Mohandas Karamchand Gandhi, popularly known as Mahatma Gandhi or simply Gandhi, was one of the most revered figures in the world history of the 20th century. Born on October 2, 1869, in Porbandar, a coastal town in Gujarat, India, Gandhi’s life journey would ultimately lead to him becoming an iconic leader in the fight for India’s independence and a global symbol of non-violence and civil disobedience.

Gandhi’s early years were relatively ordinary. He came from a devout Hindu family and was married at the age of 13 to Kasturba Gandhi. In 1888, he traveled to London to study law and eventually became a barrister. His time in London exposed him to Western political thought and philosophy, igniting his interest in social and political issues.

Gandhi’s transformative journey began when he accepted a job in South Africa in 1893. It was in South Africa where he first encountered the deeply ingrained racism and discrimination against Indians. These experiences ignited his passion for justice and equality, setting him on the path of activism.

In South Africa, Gandhi quickly emerged as a leader in the Indian community. He organized campaigns and protests against discriminatory laws such as the infamous Asiatic Registration Act. It was during this time that he developed his philosophy of non-violence, which he called Satyagraha, meaning “truth force” or “soul force.” Satyagraha became the cornerstone of his life’s work.

Gandhi returned to India in 1915, and his arrival coincided with the burgeoning Indian independence movement. His charisma, moral authority, and unwavering commitment to non-violence made him a prominent figure in the struggle against British colonial rule.

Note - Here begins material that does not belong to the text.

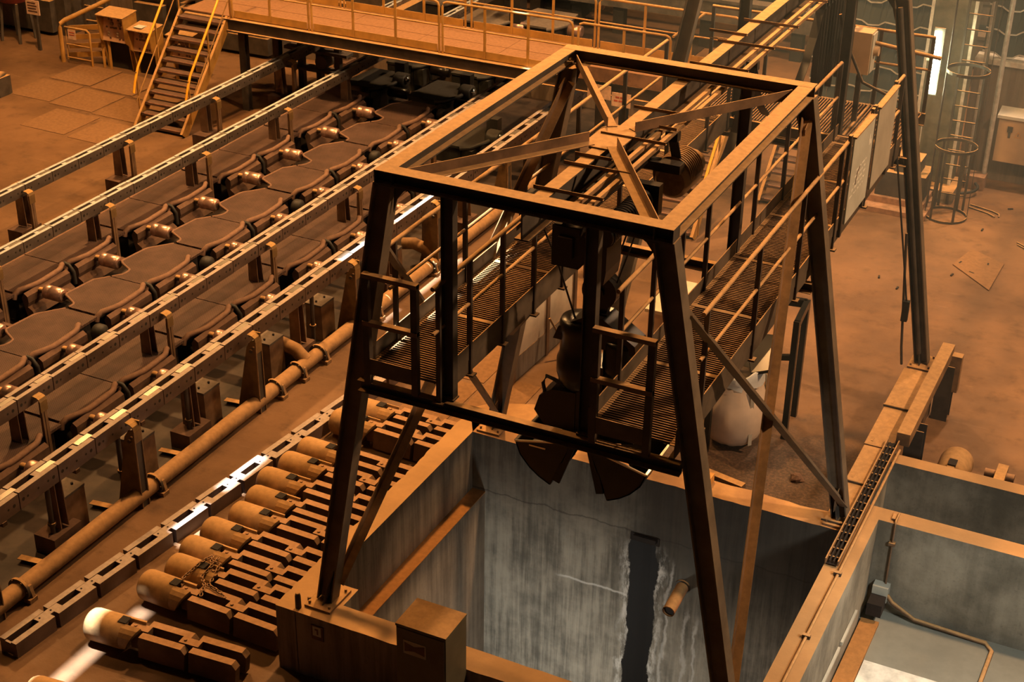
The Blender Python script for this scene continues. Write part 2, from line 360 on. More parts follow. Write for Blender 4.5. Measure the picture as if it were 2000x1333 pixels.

One of Gandhi’s most significant contributions was the Salt March in 1930. In protest of the British salt monopoly, he led a 240-mile march to the Arabian Sea, where he and his followers made their salt by evaporating seawater. This act of civil disobedience inspired millions and drew international attention, symbolizing the power of peaceful resistance.

Throughout his life, Gandhi undertook numerous hunger strikes and fasts as a form of non-violent protest. One of the most notable was his fast unto death in 1932, which led to the signing of the Poona Pact, ensuring political representation for the oppressed Dalit community in India.

Gandhi’s commitment to communal harmony and religious tolerance was exemplified in his efforts during the communal violence that erupted after India gained independence in 1947. He embarked on a fast to the death to promote peace and unity among Hindus and Muslims, ultimately preventing further bloodshed.

Tragically, on January 30, 1948, Mahatma Gandhi was assassinated by Nathuram Godse, a Hindu nationalist who disagreed with Gandhi’s views on non-violence and religious harmony. His death sent shockwaves around the world, and he is remembered as a martyr for peace and freedom.

Gandhi’s legacy extends far beyond India’s struggle for independence. His philosophy of non-violence and civil disobedience has influenced countless movements for social justice and freedom worldwide, including the American Civil Rights Movement led by Martin Luther King Jr. and the anti-apartheid struggle in South Africa.